Notifica via PEC valida nonostante la cancellazione dell'imprenditore dal Registro delle imprese

Redazione scientifica
21 Settembre 2016

La Cassazione ha riconosciuto la validità della notifica dell'avviso di udienza effettuato all'indirizzo PEC dell'imprenditore individuale risultante dal Registro delle imprese, dal quale, però, l'impresa era stata cancellata.

La Corte d'appello di Bari ha rigettato il reclamo proposto contro la sentenza che aveva dichiarato il fallimento di un'impresa individuale, ritenendo che la notifica dell'avviso di udienza, effettuato all'indirizzo PEC risultante dal Registro delle imprese, non solo avesse avuto esito positivo (come testimoniato dalla ricevuta telematica) ma fosse anche legittima, poiché la cancellazione dell'imprenditore individuale dal Registro delle imprese non incide sulle modalità di notifica qualora non intervenga la disattivazione della PEC.

Avverso tale provvedimento il fallito ha presentato ricorso per cassazione, denunciando, tra le altre cose, l'illegittimità costituzionale dell'art. 15 l. fall. in riferimento agli artt. 3, 24 e 111 Cost. in quanto la cancellazione dell'impresa equivarrebbe all'imprenditore defunto e renderebbe privo di valore l'uso della casella PEC per le notificazioni e comunicazioni ad un, ormai, privato cittadino che sarebbe tenuto a risponderne, anche in tempi assai ristretti, in sede prefallimentare.
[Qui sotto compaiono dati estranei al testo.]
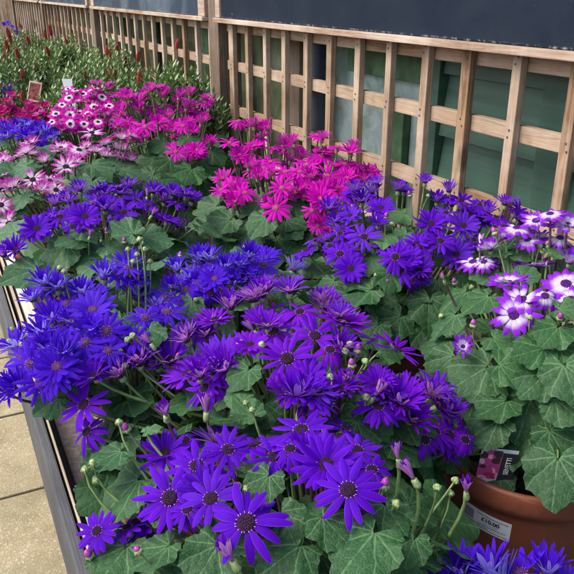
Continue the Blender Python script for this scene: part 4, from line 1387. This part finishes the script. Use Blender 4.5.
def on_pot(x, y, lift=.0006):
    """flat sticker coordinates -> the pot's tapered wall"""
    tilt = R(-4)
    xx, yy = x * math.cos(tilt) - y * math.sin(tilt), x * math.sin(tilt) + y * math.cos(tilt)
    z = ZC + yy
    r = PR * (.74 + (.92 - .74) * z / (PH * .80)) + lift
    a = ANG0 + xx / r
    return Vector((r * math.cos(a), r * math.sin(a), z))


SW, SH = .036, .0165
sm = MB()
nx = 12
V = []
for j in range(3):
    for i in range(nx + 1):
        V.append(on_pot(-SW + 2 * SW * i / nx, -SH + SH * j, .0008)[:])
F = [(j * (nx + 1) + i, j * (nx + 1) + i + 1, (j + 1) * (nx + 1) + i + 1, (j + 1) * (nx + 1) + i) for j in range(2) for i in range(nx)]
sm.add(V, F)
stk = sm.obj('price_sticker', M['white'], eplant)


def strip(mb, x0, x1, y0, y1, lift=.0014):
    n = max(1, int((x1 - x0) / .006))
    V = [on_pot(x0 + (x1 - x0) * i / n, y, lift)[:] for y in (y0, y1) for i in range(n + 1)]
    mb.add(V, [(i, i + 1, n + 2 + i, n + 1 + i) for i in range(n)])


bm_ = MB()
strip(bm_, -SW + .003, -SW + .019, -.006, .011)
o = bm_.obj('printed_picture', M['inkgrey'], stk, False)
bm_ = MB()
rr = random.Random(4)
for ln, (ya, x0, x1) in enumerate(((.0115, -.012, .033), (-.0095, -.033, .006), (-.0125, -.033, .033), (-.0062, -.010, .030))):
    x = x0
    while x < x1:
        w = rr.uniform(.001, .0035)
        strip(bm_, x, min(x1, x + w), ya - .0006, ya + .0006)
        x += w + .0008
bm_.obj('small_print', M['ink'], stk, False)
text_mesh('£10.00', .0095, 'ink', stk, 'price', lambda x, y: on_pot(x + .008, y + .004, .0015), True)
text_mesh('1 for £10.00', .0045, 'inkgrey', stk, 'price_line', lambda x, y: on_pot(x + .008, y - .0025, .0015))

# care label standing in the same pot
def card(name, pos, wdir, hdir, w, h, mats, parent, taper=.0, nrows=6, bend=.0):
    mb = MB()
    pos, wd, hd = Vector(pos), nrm(wdir), nrm(hdir)
    nn = nrm(wd.cross(hd))
    V, U = [], []
    for j in range(nrows + 1):
        s = j / nrows
        for u in (-.5, 0, .5):
            ww = w * (1 - taper * (1 - s))
            V.append(pos + wd * u * ww + hd * h * s + nn * (bend * s * s))
            U.append((u + .5, s))
    k = len(V)
    V += [v - nn * .0006 for v in V]
    F = []
    for j in range(nrows):
        for i in range(2):
            a = j * 3 + i
            F.append((a, a + 1, a + 4, a + 3))
            F.append((k + a, k + a + 3, k + a + 4, k + a + 1))
    mb.add([v[:] for v in V], F, U + U)
    o = mb.obj(name, mats, parent, False)
    return o, (pos, wd, hd, nn)


pe = Vector(eplant.location)


def label_at(px_, py_, t):
    return CAM + ray(px_, py_) * t


# position: rim of the big pot seen at (497,482)
base = Vector((-.100, -.035, PH * .88))
hd = nrm(Vector((-.10, -.25, 1)))
wd = nrm(Vector((.80, -.60, 0)))
lab, fr = card('care_label', base, wd, hd, .046, .085, M['white'], eplant, .1, bend=-.004)
pos, wd, hd, nn = fr


def on_card(u, v, lift=.0008):
    return pos + wd * u + hd * v + nn * (lift - .004 * (v / .085) ** 2)


pm = MB()
V = [on_card(x, y)[:] for y in (.03, .045, .06, .083) for x in (-.0225, .004)]
pm.add(V, [(2 * i, 2 * i + 1, 2 * i + 3, 2 * i + 2) for i in range(3)], [(x, y) for y in (0, .3, .6, 1) for x in (0, .5)])
pm.obj('label_picture', M['labelphoto'], lab, False)
pm = MB()
V = [on_card(x, y)[:] for y in (.02, .045, .06, .080) for x in (.0045, .0235)]
pm.add(V, [(2 * i, 2 * i + 1, 2 * i + 3, 2 * i + 2) for i in range(3)])
pm.obj('label_band', M['ink'], lab, False)
text_mesh('SENETTI', .0085, 'white', lab, 'label_word', lambda x, y: on_card(.0135 - y, .058 + x, .0018), True)

# blank folded label between the near plant and the big pot
pa = Vector(A1[0].location)
p0 = CAM + ray(432, 522) * ((BENCH + .20 - EYE) / ray(432, 522).z) - pa
card('care_label', p0 + Vector((0, 0, -.05)), Vector((.7, -.2, .1)), Vector((-.25, .25, 1)), .036, .10, M['white'], A1[0], .55, bend=.006)
# white label by the bench edge
p0 = CAM + ray(96, 506) * ((BENCH + .16 - EYE) / ray(96, 506).z) - pa
card('care_label', p0 + Vector((0, 0, -.06)), Vector((.9, -.3, 0)), Vector((-.1, .2, 1)), .03, .09, M['white'], A1[0], .3)
# white label in the ringed plant
ph = Vector(H1[0].location)
card('care_label', Vector((0, .20, .41)), Vector((.85, -.4, 0)), Vector((-.08, .1, 1)), .036, .14, M['white'], H1[0], .5)
# red hanging tag on the shrub in the red pot
for o in list(bpy.data.objects):
    if o.get('label', '').startswith('grey green shrub in the red pot'):
        rb = MB()
        rb.box(-.032, .032, -.0015, .0015, 0, .10, bev=.001)
        tg = rb.obj('red_tag', simple('printed_red_card', (.24, .045, .035), .5, .6, 90), o, False)
        tg.scale = (.8, 1, .8)
        tg.location = (.015, -.22, .42)
        tg.rotation_euler = (R(-15), R(12), R(-25))
        rb = MB()
        for (a, b, c_, d_) in ((-.032, .032, .092, .1), (-.032, .032, 0, .008), (-.032, -.026, .0085, .0915), (.026, .032, .0085, .0915)):
            rb.box(a, b, -.003, .003, c_, d_, bev=.0008)
        tb = rb.obj('tag_border', simple('pinkish_card', (.62, .40, .34), .6), tg, False)

# ------------------------------------------------------------------ light
w = bpy.data.worlds.new('World')
SC.world = w
w.use_nodes = True
nt = w.node_tree
nt.nodes.clear()
sky = nt.nodes.new('ShaderNodeTexSky')
sky.sky_type = 'NISHITA'
sky.sun_disc = False
sky.air_density = 1.0
sky.dust_density = 4.0
sky.ozone_density = 1.0
EL, AZ = R(52), R(-75)                   # azimuth from +Y toward +X
sky.sun_elevation = EL
sky.sun_rotation = AZ
bg = nt.nodes.new('ShaderNodeBackground')
bg.inputs[1].default_value = .15
out = nt.nodes.new('ShaderNodeOutputWorld')
nt.links.new(sky.outputs[0], bg.inputs[0])
nt.links.new(bg.outputs[0], out.inputs[0])
sun = bpy.data.lights.new('sun', 'SUN')
sun.energy = 1.1
sun.angle = R(35)
sun.color = (1, .96, .90)
so = bpy.data.objects.new('sun', sun)
COL.objects.link(so)
dirv = Vector((math.sin(AZ) * math.cos(EL), math.cos(AZ) * math.cos(EL), math.sin(EL)))
so.rotation_euler = dirv.to_track_quat('Z', 'Y').to_euler()
so.location = (-2, 1, 6)

# ------------------------------------------------------------------ camera
cam = bpy.data.cameras.new('camera')
cam.sensor_width = 36
cam.sensor_fit = 'HORIZONTAL'
cam.lens = 36 * FPX / 574
cam.clip_start = .01
cam.clip_end = 200
co = bpy.data.objects.new('camera', cam)
COL.objects.link(co)
co.matrix_world = Matrix.Translation(CAM) @ Matrix((RGT, UPV, -FWD)).transposed().to_4x4()
SC.camera = co

SC.render.engine = 'CYCLES'
SC.view_settings.view_transform = 'Standard'
SC.view_settings.look = 'None'
SC.view_settings.gamma = 1
SC.view_settings.exposure = 1.18
SC.cycles.max_bounces = 5
SC.cycles.diffuse_bounces = 2
SC.cycles.transmission_bounces = 2
SC.cycles.glossy_bounces = 2
SC.cycles.use_adaptive_sampling = True
SC.cycles.adaptive_threshold = .03
SC.cycles.use_denoising = True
La Cassazione osserva che in merito alla questione di legittimità si è recentemente pronunciata la Corte Costituzionale (sentenza n. 146/2016) considerando il diritto di difesa dell'imprenditore, nel procedimento fallimentare a suo carico, adeguatamente garantito in virtù del duplice meccanismo di ricerca, predisposto dall'art. 15 l. fall.. Inoltre, le esigenze di speditezza e operatività cui deve essere improntato il procedimento concorsuale giustificano l'esclusione del Tribunale dall'adempimento di ulteriori formalità qualora l'imprenditore sia irreperibile per cause imputabili alla sua stessa negligenza.

In tale quadro, rientra anche l'imprenditore individuale che, cancellatosi dal Registro delle imprese per cessata attività, abbia disattivato la propria casella PEC nel periodo dell'anno durante il quale può essere dichiarato fallito ai sensi dell'art. 10 l. fall.. Come la Suprema Corte aveva già in precedenza rilevato (sent. n. 8932/2013), tale norma, pur ponendo a carico del creditore che tempestivamente ha presentato istanza di fallimento il rischio della durata del procedimento, non si pone in contrasto con la normativa costituzionale. Infatti, il possibile diverso trattamento dei creditori in relazione alla diversa durata del procedimento, derivando dal concreto svolgersi del procedimento stesso è un problema di fatto irrilevante ai fini della legittimità costituzionale della norma. Inoltre, la previsione di un termine annuale permette di raggiungere il punto di mediazione nella tutela di due interessi contrapposti: quelli dei creditori, da un lato, e quello generale (non solo del cessato imprenditore) alla certezza dei rapporti giuridici, dall'altro.

Non sorge neppure, nel caso dell'imprenditore individuale, il problema dell'identificazione del rappresentante dell'impresa dopo la sua cancellazione dal registro, ai fini dell'operatività di quella fictio iuris che permette lo svolgimento del procedimento prefallimentare e delle eventuali successive fasi impugnatorie.

In questo caso, infatti, l'imprenditore individuale è «univocamente quella persona fisica la cui casella PEC ha come indirizzo proprio il suo nome e cognome» sicché la sua deliberata disattivazione nel termine annuale ex art. 10 l. fall., in cui perdura la sua responsabilità per la sistemazione concorsuale delle proprie debitorie tramite la necessaria dichiarazione di fallimenti, comporta il verificarsi di un'ipotesi di irreperibilità dell'imprenditore che la Corte costituzionale ha definito imputabili «alla sua stessa negligenza e a condotta non conforme agli obblighi di correttezza di un operatore economico».

Per questi motivi, considerato che la procedura di notifica prefallimentare, tentata, nel caso di specie, attraverso la comunicazione telematica, presso la casa comunale e, infine, presso l'ultima residenza, deve essere considerata immune da censure ed eseguita in base ad una normativa (art. 15, comma 3, l. fall.) pienamente compatibile con la i parametri costituzionali, la Corte di Cassazione ha respinto il ricorso.